Reporter: Merlinda Riska | Editor: Sandy Baskoro
JAKARTA. Persatuan Perusahaan Periklanan Indonesia (P3I) memproyeksikan total belanja iklan selama semester I-2013 mencapai Rp 62 triliun. Jumlah itu setara 50% dari target belanja iklan tahun ini sebesar Rp 124 triliun.
Ketua Umum P3I, Harris Thajeb menyatakan, pertumbuhan belanja iklan tahun ini didorong iklan kampanye, mulai kampanye program pemerintah hingga kampanye politik. "Saat ini, mulai terlihat banyak iklan kampanye muncul di media massa. Porsi iklan kampanye ini sangat besar," kata dia, Rabu (29/5).
Tahun lalu, hasil riset Nielsen memperlihatkan bahwa belanja iklan dari sektor pemerintahan/ kampanye menduduki peringkat kedua dengan nilai Rp 4,3 triliun. Adapun posisi pertama diduduki sektor telekomunikasi dengan nilai Rp 4,9 triliun dari total belanja iklan pada 2012 sebesar Rp 87 triliun.
Tahun ini, Harris memperkirakan, belanja iklan sektor telekomunikasi masih bertengger di posisi pertama. Kemudian, menyusul sektor toiletries, kosmetik, dan otomotif. "Untuk otomotif, pertumbuhannya akan agresif karena mereka harus meningkatkan strategi marketing sebagai dampak dari kebijakan uang muka kredit kendaraan," papar Harris.
Dari sisi jenis media, belanja iklan tahun ini juga masih didominasi oleh media televisi. Belanja iklan di televisi bisa mencapai 65%-66% dari total belanja iklan, kemudian koran mencapai 28%-30%. Adapun sisanya adalah radio, majalah dan iklan digital.
Meski televisi masih menjadi media pilihan untuk beriklan, pertumbuhannya hanya 24%. Sedangkan belanja iklan digital tahun ini diproyeksikan akan tumbuh 70%-80%. "Secara kontribusi, iklan digital masih kecil, hanya 3%. Namun, pertumbuhannya cukup tinggi," tutur Harris.
Pertumbuhan belanja iklan digital cukup tinggi karena didongkrak penetrasi pengguna ponsel pintar, perangkat bergerak dan internet. "Meski begitu, belanja iklan di televisi dalam beberapa tahun ke depan masih akan mendominasi," ucap dia.

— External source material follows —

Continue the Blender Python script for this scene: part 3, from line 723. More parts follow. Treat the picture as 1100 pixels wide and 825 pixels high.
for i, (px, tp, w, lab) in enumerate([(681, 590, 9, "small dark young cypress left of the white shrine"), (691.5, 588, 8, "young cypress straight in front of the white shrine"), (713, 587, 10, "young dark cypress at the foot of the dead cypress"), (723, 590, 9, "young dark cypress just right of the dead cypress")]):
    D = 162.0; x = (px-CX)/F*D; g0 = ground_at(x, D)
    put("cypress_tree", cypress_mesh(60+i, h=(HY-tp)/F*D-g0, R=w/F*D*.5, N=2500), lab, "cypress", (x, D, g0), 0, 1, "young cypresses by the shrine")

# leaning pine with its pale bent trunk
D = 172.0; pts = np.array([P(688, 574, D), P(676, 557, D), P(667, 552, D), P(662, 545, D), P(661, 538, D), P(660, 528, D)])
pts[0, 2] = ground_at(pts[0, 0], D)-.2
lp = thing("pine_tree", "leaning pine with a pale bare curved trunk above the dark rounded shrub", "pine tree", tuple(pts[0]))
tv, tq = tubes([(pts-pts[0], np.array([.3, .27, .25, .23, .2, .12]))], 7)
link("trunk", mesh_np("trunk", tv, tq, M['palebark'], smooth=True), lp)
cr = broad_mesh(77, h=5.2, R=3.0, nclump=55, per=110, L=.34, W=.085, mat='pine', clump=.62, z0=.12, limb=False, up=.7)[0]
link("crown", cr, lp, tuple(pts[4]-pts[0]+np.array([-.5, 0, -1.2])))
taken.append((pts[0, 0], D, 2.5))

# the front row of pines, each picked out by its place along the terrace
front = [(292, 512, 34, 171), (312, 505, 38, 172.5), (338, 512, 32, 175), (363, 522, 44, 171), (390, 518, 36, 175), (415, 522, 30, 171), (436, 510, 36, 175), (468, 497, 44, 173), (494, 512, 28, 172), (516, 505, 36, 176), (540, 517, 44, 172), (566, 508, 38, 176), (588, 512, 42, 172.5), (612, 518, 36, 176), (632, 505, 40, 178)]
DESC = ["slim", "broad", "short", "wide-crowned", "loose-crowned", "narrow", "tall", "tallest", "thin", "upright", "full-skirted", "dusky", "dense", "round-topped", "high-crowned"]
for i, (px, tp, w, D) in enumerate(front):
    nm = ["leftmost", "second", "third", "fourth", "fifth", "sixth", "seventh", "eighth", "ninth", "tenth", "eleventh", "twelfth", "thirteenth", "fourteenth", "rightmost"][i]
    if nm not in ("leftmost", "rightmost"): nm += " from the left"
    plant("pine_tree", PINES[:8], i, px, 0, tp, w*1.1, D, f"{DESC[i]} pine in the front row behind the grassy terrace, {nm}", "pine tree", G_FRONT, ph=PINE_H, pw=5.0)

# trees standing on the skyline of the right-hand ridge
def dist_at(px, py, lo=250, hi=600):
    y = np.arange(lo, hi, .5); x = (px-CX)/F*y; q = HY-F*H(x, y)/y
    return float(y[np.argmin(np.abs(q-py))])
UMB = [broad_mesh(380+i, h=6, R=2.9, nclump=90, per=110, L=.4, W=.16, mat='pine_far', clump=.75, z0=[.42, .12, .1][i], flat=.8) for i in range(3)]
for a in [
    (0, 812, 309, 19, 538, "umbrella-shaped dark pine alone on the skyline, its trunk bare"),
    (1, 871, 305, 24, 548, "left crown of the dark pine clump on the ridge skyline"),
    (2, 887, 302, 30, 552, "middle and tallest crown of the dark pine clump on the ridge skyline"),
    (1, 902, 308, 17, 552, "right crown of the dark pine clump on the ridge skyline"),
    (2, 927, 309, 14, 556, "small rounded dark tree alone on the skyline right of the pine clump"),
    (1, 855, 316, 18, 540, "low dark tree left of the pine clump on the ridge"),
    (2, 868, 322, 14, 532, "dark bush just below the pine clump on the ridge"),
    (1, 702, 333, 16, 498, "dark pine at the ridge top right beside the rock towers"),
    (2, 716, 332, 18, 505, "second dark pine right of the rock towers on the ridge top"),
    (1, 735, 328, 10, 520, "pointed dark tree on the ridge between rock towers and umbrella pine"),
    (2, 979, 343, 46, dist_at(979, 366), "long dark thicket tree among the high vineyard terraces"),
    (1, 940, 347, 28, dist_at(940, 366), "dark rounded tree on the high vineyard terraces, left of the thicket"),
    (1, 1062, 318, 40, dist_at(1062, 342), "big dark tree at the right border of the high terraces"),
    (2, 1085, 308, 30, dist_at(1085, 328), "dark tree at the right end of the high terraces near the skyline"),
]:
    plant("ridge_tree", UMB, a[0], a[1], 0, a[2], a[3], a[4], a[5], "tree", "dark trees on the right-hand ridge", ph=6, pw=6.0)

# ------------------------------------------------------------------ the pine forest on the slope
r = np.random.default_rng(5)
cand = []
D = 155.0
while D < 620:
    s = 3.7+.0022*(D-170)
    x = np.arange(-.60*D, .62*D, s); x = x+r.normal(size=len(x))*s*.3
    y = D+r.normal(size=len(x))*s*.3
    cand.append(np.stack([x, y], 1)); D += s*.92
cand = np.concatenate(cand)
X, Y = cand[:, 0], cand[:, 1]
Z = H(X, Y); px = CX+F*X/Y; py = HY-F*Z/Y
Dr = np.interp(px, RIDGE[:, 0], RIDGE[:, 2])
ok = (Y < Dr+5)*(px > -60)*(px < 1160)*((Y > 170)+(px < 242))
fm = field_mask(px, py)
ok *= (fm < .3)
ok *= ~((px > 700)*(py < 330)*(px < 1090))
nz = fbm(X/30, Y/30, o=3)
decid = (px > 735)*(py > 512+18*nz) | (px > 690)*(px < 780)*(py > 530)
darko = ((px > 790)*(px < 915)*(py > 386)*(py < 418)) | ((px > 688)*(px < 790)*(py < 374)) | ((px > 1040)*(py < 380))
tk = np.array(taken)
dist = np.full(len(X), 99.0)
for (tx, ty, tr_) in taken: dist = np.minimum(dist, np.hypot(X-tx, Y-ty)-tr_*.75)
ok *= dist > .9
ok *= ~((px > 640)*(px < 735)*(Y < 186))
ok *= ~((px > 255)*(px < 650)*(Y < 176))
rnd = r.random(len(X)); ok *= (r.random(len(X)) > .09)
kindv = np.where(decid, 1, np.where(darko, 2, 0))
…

Ketua Pengembangan Digital Advertising P3I, Danny Oei berpendapat, nilai belanja iklan yang berasal dari sektor usaha kecil menengah (UKM) di sejumlah daerah di Indonesia cukup potensial. "Meski belum ada riset tentang hal ini, saya memproyeksikan banyak UKM yang beriklan melalui media digital itu. Nilainya bisa mencapai US$ 100 juta," ungkap dia.
Potensi besar iklan UKM juga masih tertahan lantaran banyak pelaku UKM belum memahami pentingnya berpromosi. Oleh karena itu, pihak yang berkepentingan perlu mengedukasi para pelaku UKM bagaimana meningkatkan brand awareness. Para pelaku bisnis di Yogyakarta, Bali, dan Surabaya perlu mendapatkan kesempatan yang sama dengan Jakarta. "Saya kira, perlu waktu dua tahun agar terjadi pemerataan antara Jakarta dan luar Jakarta," kata Danny.
Hal penting lainnya adalah meningkatkan kualitas Sumber Daya Manusia (SDM), khususnya di bidang creative digital. "Sebab, creative digital khusus menangani iklan digital ini berbeda dengan creative agency," ujar dia.